Jest akt oskarżenia wobec żołnierza, który w marcu 2024 r. oddał strzały ostrzegawcze przy granicy z Białorusią. Prokuratura Okręgowa w Warszawie zarzuciła mężczyźnie, że przekroczył uprawnienia określające zasady użycia broni, stwarzając zagrożenie m.in. dla innych żołnierzy i funkcjonariuszy straży granicznej.
Gdy w połowie 2024 r. sprawa strzałów na granicy i zatrzymania żołnierzy wyszła na jaw, stała się przedmiotem gorącej dyskusji politycznej. Rząd zapowiedział szybkie jej wyjaśnienie, głos zabrał prezydent, a opozycja domagała się dymisji m.in. szefa MON, a nawet premiera.
O akcie oskarżenia - skierowanym do Wojskowego Sądu Garnizonowego w Warszawie - poinformował w środę rzecznik Prokuratury Okręgowej w Warszawie Piotr Skiba. Jak podał, żołnierz został oskarżony o to, że 25 marca 2024 r. w okolicy Dubicz Cerkiewnych (woj. podlaskie) przekroczył swoje uprawnienia określające zasady wykorzystania broni palnej w ograniczonym zakresie, polegającym na jej wykorzystaniu do zaalarmowania lub wezwania pomocy i oddał dwanaście strzałów z broni służbowej wzdłuż drogi granicznej, w kierunku - znajdującej się na tej drodze - grupy osób złożonej z migrantów nielegalnie przekraczających granicę, funkcjonariuszy SG oraz innych żołnierzy Wojska Polskiego.
W ocenie śledczych oskarżony żołnierz naraził te osoby na bezpośrednie niebezpieczeństwo utraty życia albo ciężkiego uszczerbku na zdrowiu, działając tym samym na szkodę ich interesu prywatnego oraz interesu publicznego.
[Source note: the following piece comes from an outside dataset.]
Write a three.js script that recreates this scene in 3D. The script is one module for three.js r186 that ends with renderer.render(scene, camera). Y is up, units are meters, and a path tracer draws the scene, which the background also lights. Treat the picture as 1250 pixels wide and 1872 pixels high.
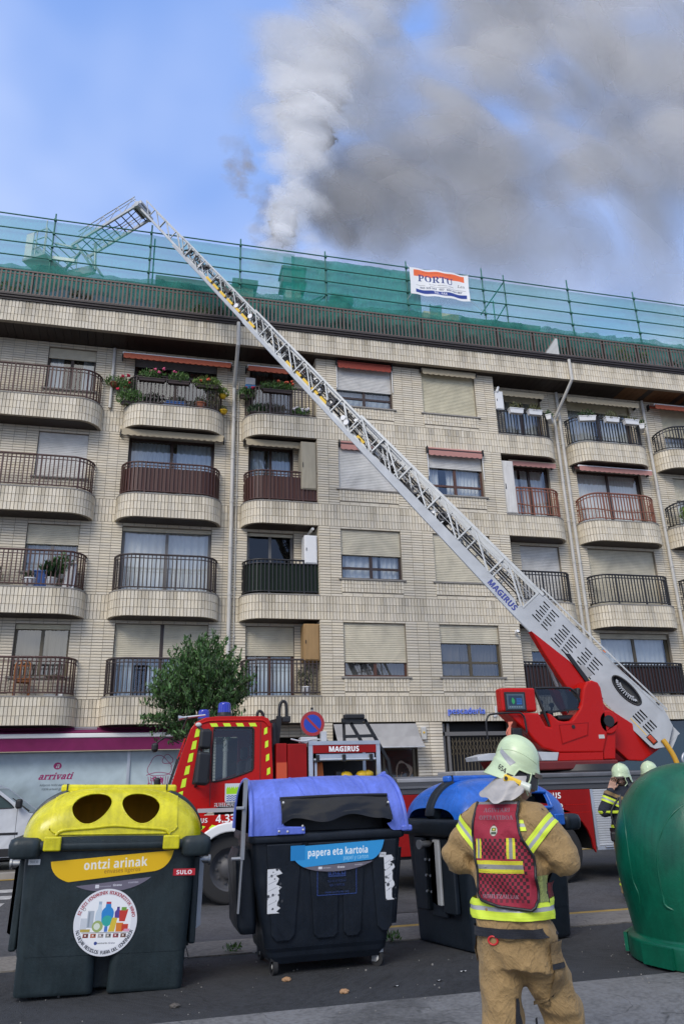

W odrębnym postępowaniu prowadzone było śledztwo dotyczące drugiego żołnierza, również podejrzanego o przekroczenie uprawnień. "Z uwagi na ustalenie, w oparciu o specjalistyczne opinie, że znajdował się na linii oddawanych strzałów - co sprawia, że de iure i de facto jest pokrzywdzonym w rozumieniu przepisów procedury karnej - postępowanie przeciwko temu żołnierzowi zostało nieprawomocnie umorzone" - poinformował prok. Antoni Skiba.
Zawiadomienie w sprawie incydentu na granicy złożył dowódca Wojskowego Zgrupowania Zadaniowego Podlasie; czynności procesowe wykonywała Żandarmeria Wojskowa. Przebieg zdarzeń zarejestrował system kamer perymetrycznych. W śledztwie nagrania te zostały poddane oględzinom, a na podstawie tych nagrań wydane zostały opinie biegłych z zakresu rekonstrukcji 3D i badań wizyjnych oraz z zakresu badań broni i balistyki.
Sprawa tego incydentu i zatrzymania wówczas trójki żołnierzy (jednemu ostatecznie nie postawiono zarzutów) w związku z oddaniem strzałów ostrzegawczych na granicy z Białorusią nagłośniona została w mediach w czerwcu 2024 r. Stała się przedmiotem gorącej dyskusji politycznej dotyczącej tego, czy polscy żołnierze mają prawo użycia broni w ochronie granicy z Białorusią i czy nie będą pociągani do odpowiedzialności.
Chodziło też o sposób zatrzymania żołnierzy przez Żandarmerię Wojskową. Onet, który pierwszy opisywał okoliczności incydentu na podstawie anonimowych źródeł, podał wtedy, że "trzech chłopaków z kompanii wyprowadzono w kajdankach jak bandytów".
Wicepremier i szef MON Władysław Kosiniak-Kamysz napisał wówczas w mediach społecznościowych, że zatrzymanie żołnierzy oddających strzały alarmowe w kierunku atakujących migrantów jest "nie do przyjęcia". Później informował, że o incydencie został poinformowany przez komendanta ŻW.
Premier Donald Tusk oświadczył wówczas, że postępowanie prokuratury i ŻW wobec żołnierzy "budzi uzasadniony niepokój i gniew ludzi", podkreślał, że oczekuje szybkiego jego wyjaśnienia. Prezydent Andrzej Duda ocenił, że sprawa tego zatrzymania jest "bulwersująca i musi być wyjaśniona". Wyrażał też zdziwienie, że rząd informuje o sprawie z tak dużym opóźnieniem; zapowiedział zwołanie Rady Bezpieczeństwa Narodowego.
W związku z sytuacją posłowie PiS przeprowadzili wówczas kontrolę poselską w Ministerstwie Obrony Narodowej i w Ministerstwie Sprawiedliwości. Informowali, że zwrócili się do szefów tych resortów z pytaniem o liczbę postępowań karnych dotyczących zdarzeń związanych z obroną polskiej granicy z Białorusią od lipca 2021 r. Politycy opozycji wzywali też do dymisji nie tylko szefa MON, ale także MS i premiera.